U.S. Senator John McCain criticized America's NATO allies for not doing enough to help defeat Taleban insurgents in Afghanistan. McCain, widely considered a candidate in America's next presidential election, wrapped up a two-day visit to Afghanistan. VOA correspondent Benjamin Sand reports from the Afghan capital, Kabul.

Speaking to reporters in Kabul Saturday morning U.S. Senator John McCain said NATO's European members need to accept responsibility for combat operations in the war-torn country.

"Its very important that the other countries represented here remove their national caveats which restraint the ability of their military to perform and makes it extremely difficult for our NATO commanders to call on them for assistance when needed in combat zones, especially in the south," added McCain.

NATO currently has about 32,000 troops in Afghanistan but a number of countries, including France and Germany have resisted efforts to deploy their national troops to combat areas.

Senator McCain said that sort of stipulation "makes it very difficult to work as a team."

He also urged European countries to provide additional funds to help fight Afghanistan's massive illegal opium industry. According to a recent U.N. survey, Afghanistan currently produces about 90 percent of the world's opium supply and many of the profits help fund the Taleban insurgency.

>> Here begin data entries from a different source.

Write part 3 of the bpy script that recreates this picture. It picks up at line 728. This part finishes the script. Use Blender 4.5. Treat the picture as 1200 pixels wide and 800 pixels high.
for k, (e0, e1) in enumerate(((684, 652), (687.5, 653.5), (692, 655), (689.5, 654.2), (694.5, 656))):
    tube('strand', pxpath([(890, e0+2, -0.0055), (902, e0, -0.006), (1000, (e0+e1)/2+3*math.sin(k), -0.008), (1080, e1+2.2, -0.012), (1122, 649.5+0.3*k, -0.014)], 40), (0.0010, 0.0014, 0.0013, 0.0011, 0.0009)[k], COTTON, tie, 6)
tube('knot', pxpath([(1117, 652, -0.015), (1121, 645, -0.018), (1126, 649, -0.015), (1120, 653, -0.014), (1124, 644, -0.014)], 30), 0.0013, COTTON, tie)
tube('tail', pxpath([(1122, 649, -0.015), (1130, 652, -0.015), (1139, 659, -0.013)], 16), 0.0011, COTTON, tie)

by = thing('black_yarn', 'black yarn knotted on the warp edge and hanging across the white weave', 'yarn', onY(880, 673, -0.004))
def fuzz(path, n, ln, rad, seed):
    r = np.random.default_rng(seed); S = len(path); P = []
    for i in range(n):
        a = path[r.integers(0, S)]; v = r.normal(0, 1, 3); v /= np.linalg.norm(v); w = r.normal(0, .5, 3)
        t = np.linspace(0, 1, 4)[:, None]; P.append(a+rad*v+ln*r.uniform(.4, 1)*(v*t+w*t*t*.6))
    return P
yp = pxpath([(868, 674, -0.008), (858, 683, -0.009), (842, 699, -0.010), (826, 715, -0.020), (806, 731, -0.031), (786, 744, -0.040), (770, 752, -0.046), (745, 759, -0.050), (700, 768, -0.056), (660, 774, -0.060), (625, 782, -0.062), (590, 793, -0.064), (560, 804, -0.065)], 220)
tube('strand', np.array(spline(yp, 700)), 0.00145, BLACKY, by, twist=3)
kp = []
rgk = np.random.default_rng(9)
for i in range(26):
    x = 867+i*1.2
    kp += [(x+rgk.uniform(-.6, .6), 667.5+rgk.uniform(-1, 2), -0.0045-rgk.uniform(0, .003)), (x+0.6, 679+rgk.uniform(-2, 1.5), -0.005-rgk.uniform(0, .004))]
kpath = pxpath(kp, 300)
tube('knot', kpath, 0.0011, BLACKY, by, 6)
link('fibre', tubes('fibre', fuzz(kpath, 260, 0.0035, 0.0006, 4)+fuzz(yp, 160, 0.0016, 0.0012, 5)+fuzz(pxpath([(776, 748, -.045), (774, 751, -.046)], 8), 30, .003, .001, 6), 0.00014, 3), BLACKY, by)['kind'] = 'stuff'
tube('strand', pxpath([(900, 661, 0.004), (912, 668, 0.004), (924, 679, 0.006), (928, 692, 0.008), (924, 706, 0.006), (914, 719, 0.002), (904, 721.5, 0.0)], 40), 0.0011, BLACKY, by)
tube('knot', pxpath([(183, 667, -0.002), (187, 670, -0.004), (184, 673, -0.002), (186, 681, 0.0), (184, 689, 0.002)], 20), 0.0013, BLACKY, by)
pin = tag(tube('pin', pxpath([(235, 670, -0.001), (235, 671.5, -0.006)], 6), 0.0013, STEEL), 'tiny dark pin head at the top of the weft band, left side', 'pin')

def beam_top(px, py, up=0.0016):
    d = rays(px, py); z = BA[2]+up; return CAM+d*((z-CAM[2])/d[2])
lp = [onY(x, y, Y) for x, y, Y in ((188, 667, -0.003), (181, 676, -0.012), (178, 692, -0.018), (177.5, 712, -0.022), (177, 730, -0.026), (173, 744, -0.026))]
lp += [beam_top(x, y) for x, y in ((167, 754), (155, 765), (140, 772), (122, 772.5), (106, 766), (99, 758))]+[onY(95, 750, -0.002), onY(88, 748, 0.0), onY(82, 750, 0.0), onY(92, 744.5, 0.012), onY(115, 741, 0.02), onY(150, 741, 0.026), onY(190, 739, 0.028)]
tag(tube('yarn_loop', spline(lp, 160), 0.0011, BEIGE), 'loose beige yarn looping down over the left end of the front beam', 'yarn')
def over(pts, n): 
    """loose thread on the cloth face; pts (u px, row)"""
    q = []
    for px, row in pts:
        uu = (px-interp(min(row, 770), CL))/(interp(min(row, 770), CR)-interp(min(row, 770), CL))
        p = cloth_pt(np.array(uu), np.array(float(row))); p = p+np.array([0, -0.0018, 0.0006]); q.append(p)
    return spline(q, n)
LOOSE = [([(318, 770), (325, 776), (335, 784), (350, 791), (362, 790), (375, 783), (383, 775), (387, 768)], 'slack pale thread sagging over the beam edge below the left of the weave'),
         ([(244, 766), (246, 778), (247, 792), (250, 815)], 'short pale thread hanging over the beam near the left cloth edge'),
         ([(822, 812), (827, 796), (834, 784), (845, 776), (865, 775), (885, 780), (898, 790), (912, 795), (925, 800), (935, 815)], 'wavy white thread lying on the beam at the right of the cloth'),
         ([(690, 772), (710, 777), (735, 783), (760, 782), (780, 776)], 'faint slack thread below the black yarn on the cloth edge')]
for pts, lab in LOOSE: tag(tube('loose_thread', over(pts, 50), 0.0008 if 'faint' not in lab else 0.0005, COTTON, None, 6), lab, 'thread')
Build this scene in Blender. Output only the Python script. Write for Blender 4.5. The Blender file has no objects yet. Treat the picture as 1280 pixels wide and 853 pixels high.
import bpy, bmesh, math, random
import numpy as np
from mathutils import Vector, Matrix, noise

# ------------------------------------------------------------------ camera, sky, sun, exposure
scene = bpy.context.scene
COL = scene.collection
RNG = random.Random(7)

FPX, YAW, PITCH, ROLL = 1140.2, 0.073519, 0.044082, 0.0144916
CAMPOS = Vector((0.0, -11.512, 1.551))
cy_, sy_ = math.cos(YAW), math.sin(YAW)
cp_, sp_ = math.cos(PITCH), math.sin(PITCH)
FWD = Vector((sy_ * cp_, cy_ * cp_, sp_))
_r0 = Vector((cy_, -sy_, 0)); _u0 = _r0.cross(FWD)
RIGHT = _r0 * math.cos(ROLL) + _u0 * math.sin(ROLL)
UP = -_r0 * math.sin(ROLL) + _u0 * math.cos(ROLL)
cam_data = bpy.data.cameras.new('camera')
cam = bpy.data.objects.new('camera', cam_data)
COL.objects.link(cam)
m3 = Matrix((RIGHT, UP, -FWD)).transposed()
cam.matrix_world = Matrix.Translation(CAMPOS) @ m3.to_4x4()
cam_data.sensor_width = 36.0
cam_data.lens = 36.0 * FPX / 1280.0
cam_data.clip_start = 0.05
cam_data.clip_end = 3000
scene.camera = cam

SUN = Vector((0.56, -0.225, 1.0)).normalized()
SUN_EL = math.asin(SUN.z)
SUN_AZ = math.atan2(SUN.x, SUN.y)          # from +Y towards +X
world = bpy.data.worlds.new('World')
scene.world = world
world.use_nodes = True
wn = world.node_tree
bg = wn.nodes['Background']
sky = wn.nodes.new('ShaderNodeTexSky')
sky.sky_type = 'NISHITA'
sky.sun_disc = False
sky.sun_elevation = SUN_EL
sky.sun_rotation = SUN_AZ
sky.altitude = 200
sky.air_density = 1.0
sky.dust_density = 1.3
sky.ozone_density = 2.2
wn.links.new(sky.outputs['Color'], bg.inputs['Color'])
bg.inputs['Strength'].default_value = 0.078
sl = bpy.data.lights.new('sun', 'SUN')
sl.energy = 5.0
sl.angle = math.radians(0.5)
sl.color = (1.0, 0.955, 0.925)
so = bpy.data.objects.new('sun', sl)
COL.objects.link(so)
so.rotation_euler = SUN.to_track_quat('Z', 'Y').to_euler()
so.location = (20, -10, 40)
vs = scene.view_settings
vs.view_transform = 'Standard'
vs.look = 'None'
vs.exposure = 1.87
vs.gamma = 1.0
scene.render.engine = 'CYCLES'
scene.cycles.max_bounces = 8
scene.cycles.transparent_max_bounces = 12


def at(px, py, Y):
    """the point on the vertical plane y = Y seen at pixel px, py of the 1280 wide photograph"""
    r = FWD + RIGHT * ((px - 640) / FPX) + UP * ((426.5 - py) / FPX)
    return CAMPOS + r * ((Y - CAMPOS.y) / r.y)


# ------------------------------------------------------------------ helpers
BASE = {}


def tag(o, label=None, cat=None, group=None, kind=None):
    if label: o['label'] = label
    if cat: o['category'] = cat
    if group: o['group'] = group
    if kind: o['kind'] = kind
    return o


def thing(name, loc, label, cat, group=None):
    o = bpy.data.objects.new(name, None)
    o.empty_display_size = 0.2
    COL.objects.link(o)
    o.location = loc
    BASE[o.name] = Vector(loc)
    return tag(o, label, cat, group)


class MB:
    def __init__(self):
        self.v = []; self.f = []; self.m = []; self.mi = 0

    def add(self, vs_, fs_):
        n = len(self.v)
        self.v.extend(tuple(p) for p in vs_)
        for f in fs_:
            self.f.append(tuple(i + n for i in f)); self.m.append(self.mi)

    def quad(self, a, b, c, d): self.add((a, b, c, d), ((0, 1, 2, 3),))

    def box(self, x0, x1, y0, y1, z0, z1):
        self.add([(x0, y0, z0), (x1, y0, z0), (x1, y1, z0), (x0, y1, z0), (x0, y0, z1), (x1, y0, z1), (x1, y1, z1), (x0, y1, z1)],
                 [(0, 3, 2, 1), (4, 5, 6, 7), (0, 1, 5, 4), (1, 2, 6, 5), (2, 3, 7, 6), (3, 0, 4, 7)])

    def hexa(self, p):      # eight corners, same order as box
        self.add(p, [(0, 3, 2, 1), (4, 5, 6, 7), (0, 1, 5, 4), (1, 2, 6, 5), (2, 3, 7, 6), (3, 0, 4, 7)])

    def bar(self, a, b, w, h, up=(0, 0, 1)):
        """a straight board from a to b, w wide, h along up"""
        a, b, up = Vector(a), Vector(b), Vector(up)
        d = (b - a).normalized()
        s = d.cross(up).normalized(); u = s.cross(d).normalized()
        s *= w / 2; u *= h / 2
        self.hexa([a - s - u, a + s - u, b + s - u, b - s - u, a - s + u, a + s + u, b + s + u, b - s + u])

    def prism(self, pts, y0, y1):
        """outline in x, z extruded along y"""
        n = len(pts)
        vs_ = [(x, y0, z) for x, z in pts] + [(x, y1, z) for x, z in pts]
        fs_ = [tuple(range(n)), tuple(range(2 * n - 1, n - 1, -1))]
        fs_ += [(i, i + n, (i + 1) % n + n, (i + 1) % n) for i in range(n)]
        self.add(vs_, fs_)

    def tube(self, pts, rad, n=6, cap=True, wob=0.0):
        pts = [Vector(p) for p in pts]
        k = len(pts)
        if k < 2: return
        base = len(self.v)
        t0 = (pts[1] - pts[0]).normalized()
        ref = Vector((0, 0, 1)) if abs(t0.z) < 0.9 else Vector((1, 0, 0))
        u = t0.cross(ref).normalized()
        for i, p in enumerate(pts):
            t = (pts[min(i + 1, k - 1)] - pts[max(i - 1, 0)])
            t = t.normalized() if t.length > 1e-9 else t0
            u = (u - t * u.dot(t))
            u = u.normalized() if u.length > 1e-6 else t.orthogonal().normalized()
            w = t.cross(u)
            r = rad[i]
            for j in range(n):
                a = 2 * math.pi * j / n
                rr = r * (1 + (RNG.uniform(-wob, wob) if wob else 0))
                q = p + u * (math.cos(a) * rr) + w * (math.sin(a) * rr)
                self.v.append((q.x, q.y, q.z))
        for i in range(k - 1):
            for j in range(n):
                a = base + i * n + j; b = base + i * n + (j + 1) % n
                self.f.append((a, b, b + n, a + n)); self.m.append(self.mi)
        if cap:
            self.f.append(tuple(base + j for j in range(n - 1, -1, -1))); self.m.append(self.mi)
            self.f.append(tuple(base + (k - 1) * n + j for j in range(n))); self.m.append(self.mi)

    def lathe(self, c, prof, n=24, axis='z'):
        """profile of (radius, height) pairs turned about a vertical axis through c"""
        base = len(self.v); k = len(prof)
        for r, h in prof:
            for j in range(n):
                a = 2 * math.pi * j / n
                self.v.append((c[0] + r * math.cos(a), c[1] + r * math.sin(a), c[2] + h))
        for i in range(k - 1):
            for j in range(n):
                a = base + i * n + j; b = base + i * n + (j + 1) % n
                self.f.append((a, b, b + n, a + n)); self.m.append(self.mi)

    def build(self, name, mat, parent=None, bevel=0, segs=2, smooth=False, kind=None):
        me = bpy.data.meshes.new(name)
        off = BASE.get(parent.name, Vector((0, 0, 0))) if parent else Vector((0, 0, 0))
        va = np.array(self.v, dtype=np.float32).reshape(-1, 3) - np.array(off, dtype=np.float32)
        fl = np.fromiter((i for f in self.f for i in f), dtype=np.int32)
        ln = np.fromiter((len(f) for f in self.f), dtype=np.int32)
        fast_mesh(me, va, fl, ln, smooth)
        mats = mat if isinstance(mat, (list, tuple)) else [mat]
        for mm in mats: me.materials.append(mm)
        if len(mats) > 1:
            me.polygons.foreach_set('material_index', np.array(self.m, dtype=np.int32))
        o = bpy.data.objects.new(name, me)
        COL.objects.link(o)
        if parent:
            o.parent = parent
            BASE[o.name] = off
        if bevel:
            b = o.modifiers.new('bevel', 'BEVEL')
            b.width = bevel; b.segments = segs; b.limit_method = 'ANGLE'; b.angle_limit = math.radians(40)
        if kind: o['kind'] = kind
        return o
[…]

McCain spoke from inside the heavily fortified U.S. military base in central Kabul.

If necessary, he said, the United States would consider sending additional troops to the country but, for now, the emphasis is on training the Afghan National Army.

His comments come as pro-Taleban insurgents continue to destabilize vast portions of the war torn country, particularly in the south and east.

Both U.S. and Afghan officials say many of the attacks have originated from across the border inside Pakistan's tribal areas.

McCain sharply criticized a controversial peace deal Pakistan recently signed with tribal militants near the Afghan border.

"We don't like it. The attacks from that area have increased, and we think that unless there is some dramatic change, that we will continue to see those increases," he added.

McCain is scheduled to visit Pakistan late Saturday and is expected to discuss regional security issues with local officials.